Win-win for the Wydens
The New York Times ran a story the other day about a supposed intra-family rift between Senator Ron "Gatsby" Wyden and his rich hedge fund manager son, Adam. The son posted some stuff on Twitter criticizing his dad's proposals to tax the über-rich, and the Times noticed.
I'm not buying it. The story's a little too neat and tidy. It bolsters Gatsby's self-proclaimed credentials as a fighter for the little guy, and of course, the son's clients are probably eating it up.
Besides, many of Daddy's pet proposals are going nowhere, despite the fact that he is the chair of the Senate Finance Committee. The "billionaire tax" he touted a while back, and which the Times dutifully mentions, was dead about five minutes after he announced it. And as for ending favorable capital gains treatment for private equity managers like Wyden the Younger, that's been on the table for many years, and so far, the Congressional response has been a soggy band-aid.
I'll buy the old man's tax-the-rich cred when he actually gets something done. He's got about 10 days left before we're in a Congressional election year, and nothing serious ever gets accomplished on taxes in an election year. A year from now, Gatbsy will probably be bounced from his committee chair, just in time to run for re-election at age 73.
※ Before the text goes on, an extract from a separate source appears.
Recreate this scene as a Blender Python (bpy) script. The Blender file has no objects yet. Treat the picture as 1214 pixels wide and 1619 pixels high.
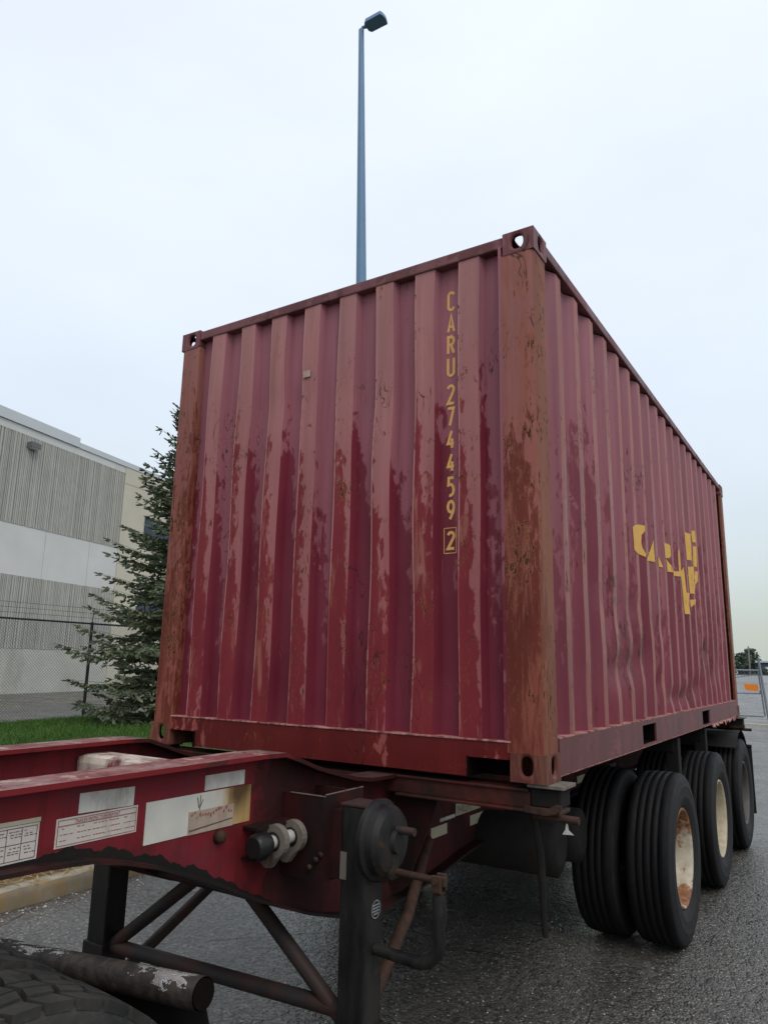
import bpy, bmesh, math, random
from mathutils import Vector, Matrix
R = math.radians
rnd = random.Random(7)
C = bpy.context.scene.collection
S = bpy.context.scene

# ------------------------------------------------------------------ camera
HB = 1.31                                   # height of the container floor corner above the ground
yaw, pitch, roll, fpx = -0.5685, 0.2068, 0.0204, 1150.95
F = Vector((math.sin(yaw)*math.cos(pitch), math.cos(yaw)*math.cos(pitch), math.sin(pitch)))
Rt = Vector((math.cos(yaw), -math.sin(yaw), 0)); Up = Rt.cross(F)
R2 = Rt*math.cos(roll) + Up*math.sin(roll); U2 = Up*math.cos(roll) - Rt*math.sin(roll)
cd = bpy.data.cameras.new('camera'); cam = bpy.data.objects.new('camera', cd); C.objects.link(cam)
m3 = Matrix((R2, U2, -F)).transposed()
DZ = -0.068                                 # the trailer was measured from a datum 68 mm below the yard surface
cam.matrix_world = Matrix.Translation((2.3459, -3.0605, HB+0.477+DZ)) @ m3.to_4x4()
cd.sensor_fit = 'VERTICAL'; cd.sensor_height = 24.0; cd.lens = fpx*24/1619
cd.clip_start = 0.05; cd.clip_end = 3000
S.camera = cam

# ------------------------------------------------------------------ sky, sun, exposure
SUN_EL, SUN_AZ = R(52), R(128)              # azimuth measured from +Y towards +X
w = bpy.data.worlds.new('World'); S.world = w; w.use_nodes = True
nt = w.node_tree; nt.nodes.clear()
out = nt.nodes.new('ShaderNodeOutputWorld')
sky = nt.nodes.new('ShaderNodeTexSky'); sky.sky_type = 'NISHITA'; sky.sun_disc = False
sky.sun_elevation = SUN_EL; sky.sun_rotation = SUN_AZ; sky.dust_density = 4.0; sky.air_density = 1.0
b1 = nt.nodes.new('ShaderNodeBackground'); b1.inputs[1].default_value = 0.05
nt.links.new(sky.outputs[0], b1.inputs[0])
tc = nt.nodes.new('ShaderNodeTexCoord'); sp = nt.nodes.new('ShaderNodeSeparateXYZ')
nt.links.new(tc.outputs['Generated'], sp.inputs[0])
rp = nt.nodes.new('ShaderNodeValToRGB'); nt.links.new(sp.outputs[2], rp.inputs[0])
els = rp.color_ramp.elements
els[0].position = 0.0; els[0].color = (0.52, 0.56, 0.50, 1)
els[1].position = 1.0; els[1].color = (0.84, 0.885, 0.95, 1)
for pos, col in ((0.06, (0.50, 0.55, 0.51, 1)), (0.2, (0.63, 0.685, 0.715, 1)), (0.40, (0.74, 0.80, 0.865, 1)), (0.62, (0.81, 0.867, 0.935, 1))):
    e = els.new(pos); e.color = col
mp = nt.nodes.new('ShaderNodeMapping'); mp.inputs['Scale'].default_value = (1.6, 1.6, 4.0)
nt.links.new(tc.outputs['Generated'], mp.inputs[0])
nz = nt.nodes.new('ShaderNodeTexNoise'); nz.inputs['Scale'].default_value = 1.5; nz.inputs['Detail'].default_value = 4
nt.links.new(mp.outputs[0], nz.inputs['Vector'])
mr = nt.nodes.new('ShaderNodeMapRange'); mr.inputs[1].default_value = 0.3; mr.inputs[2].default_value = 0.7
mr.inputs[3].default_value = 0.955; mr.inputs[4].default_value = 1.045
nt.links.new(nz.outputs[0], mr.inputs[0])
b2 = nt.nodes.new('ShaderNodeBackground')
nt.links.new(rp.outputs[0], b2.inputs[0]); nt.links.new(mr.outputs[0], b2.inputs[1])
ad = nt.nodes.new('ShaderNodeAddShader'); nt.links.new(b1.outputs[0], ad.inputs[0]); nt.links.new(b2.outputs[0], ad.inputs[1])
nt.links.new(ad.outputs[0], out.inputs[0])
sl = bpy.data.lights.new('sun', 'SUN'); sl.energy = 0.8; sl.angle = R(35); sl.color = (1.0, 0.96, 0.9)
so = bpy.data.objects.new('sun', sl); C.objects.link(so)
sd = Vector((math.sin(SUN_AZ)*math.cos(SUN_EL), math.cos(SUN_AZ)*math.cos(SUN_EL), math.sin(SUN_EL)))
so.rotation_euler = sd.to_track_quat('Z', 'Y').to_euler(); so.location = sd*50
S.view_settings.view_transform = 'Standard'; S.view_settings.look = 'None'
S.view_settings.exposure = 0.0; S.view_settings.gamma = 1.0; S.view_settings.use_curve_mapping = False

# ------------------------------------------------------------------ node helpers
HBM = HB+DZ
class G:
    def __init__(s, name):
        s.mat = bpy.data.materials.new(name); s.mat.use_nodes = True
        s.nt = s.mat.node_tree; s.b = s.nt.nodes['Principled BSDF']
        g = s.nt.nodes.new('ShaderNodeNewGeometry'); s.pos = g.outputs['Position']
        sx = s.nt.nodes.new('ShaderNodeSeparateXYZ'); s.lk(s.pos, sx.inputs[0]); s.x, s.y, s.z = sx.outputs
    def lk(s, a, b): s.nt.links.new(a, b)
    def put(s, sock, v):
        if hasattr(v, 'is_output'): s.lk(v, sock)
        else:
            if isinstance(v, tuple) and len(v) == 3 and sock.type == 'RGBA': v = v+(1,)
            sock.default_value = v
    def m(s, op, a, b=0.0, c=None, clamp=False):
        n = s.nt.nodes.new('ShaderNodeMath'); n.operation = op; n.use_clamp = clamp
        s.put(n.inputs[0], a); s.put(n.inputs[1], b)
        if c is not None: s.put(n.inputs[2], c)
        return n.outputs[0]
    def sc(s, v, off=(0, 0, 0)):
        n = s.nt.nodes.new('ShaderNodeMapping'); n.inputs['Scale'].default_value = v; n.inputs['Location'].default_value = off
        s.lk(s.pos, n.inputs[0]); return n.outputs[0]
    def noise(s, vec=None, scale=1.0, detail=4.0, rough=0.55, dist=0.0):
        n = s.nt.nodes.new('ShaderNodeTexNoise'); s.lk(vec if vec is not None else s.pos, n.inputs['Vector'])
        n.inputs['Scale'].default_value = scale; n.inputs['Detail'].default_value = detail
        n.inputs['Roughness'].default_value = rough; n.inputs['Distortion'].default_value = dist
        return n.outputs[0]
    def vor(s, vec=None, scale=1.0, feature='F1', out='Distance', rand=1.0):
        n = s.nt.nodes.new('ShaderNodeTexVoronoi'); n.feature = feature; s.lk(vec if vec is not None else s.pos, n.inputs['Vector'])
        n.inputs['Scale'].default_value = scale; n.inputs['Randomness'].default_value = rand
        return n.outputs[out]
    def step(s, v, a, b, lo=0.0, hi=1.0):
        n = s.nt.nodes.new('ShaderNodeMapRange'); n.clamp = True; s.put(n.inputs[0], v)
        n.inputs[1].default_value = a; n.inputs[2].default_value = b; n.inputs[3].default_value = lo; n.inputs[4].default_value = hi
        return n.outputs[0]
    def mix(s, f, a, b, mode='MIX'):
        n = s.nt.nodes.new('ShaderNodeMix'); n.data_type = 'RGBA'; n.blend_type = mode
        s.put(n.inputs[0], f); s.put(n.inputs[6], a); s.put(n.inputs[7], b); return n.outputs[2]
    def bump(s, h, strength=0.3, dist=0.01, normal=None):
        n = s.nt.nodes.new('ShaderNodeBump'); n.inputs['Strength'].default_value = strength; n.inputs['Distance'].default_value = dist
        s.lk(h, n.inputs['Height'])
        if normal is not None: s.lk(normal, n.inputs['Normal'])
        return n.outputs[0]
    def done(s, base, rough=0.6, normal=None, metal=0.0, spec=None):
        s.put(s.b.inputs['Base Color'], base); s.put(s.b.inputs['Roughness'], rough); s.put(s.b.inputs['Metallic'], metal)
        if spec is not None: s.put(s.b.inputs['Specular IOR Level'], spec)
        if normal is not None: s.lk(normal, s.b.inputs['Normal'])
        return s.mat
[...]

And of course, the Times makes no mention of the fact that the current Mrs. Daddy is playing individual stocks like nobody's business these days, especially Nvidia, a gaming/crypto chip outfit that currently has got a big beef going with federal regulators. By my amateur calculations, she's holding somewhere between $1.2 million and $2.9 million in Nvidia. That's the real family money story, I think.
But you won't read about it anywhere but here. For some reason, the mainstream media think Gatsby is kinda cute, and they buy whatever p.r. he pumps out. It's like Mark Hatfield, without the substance.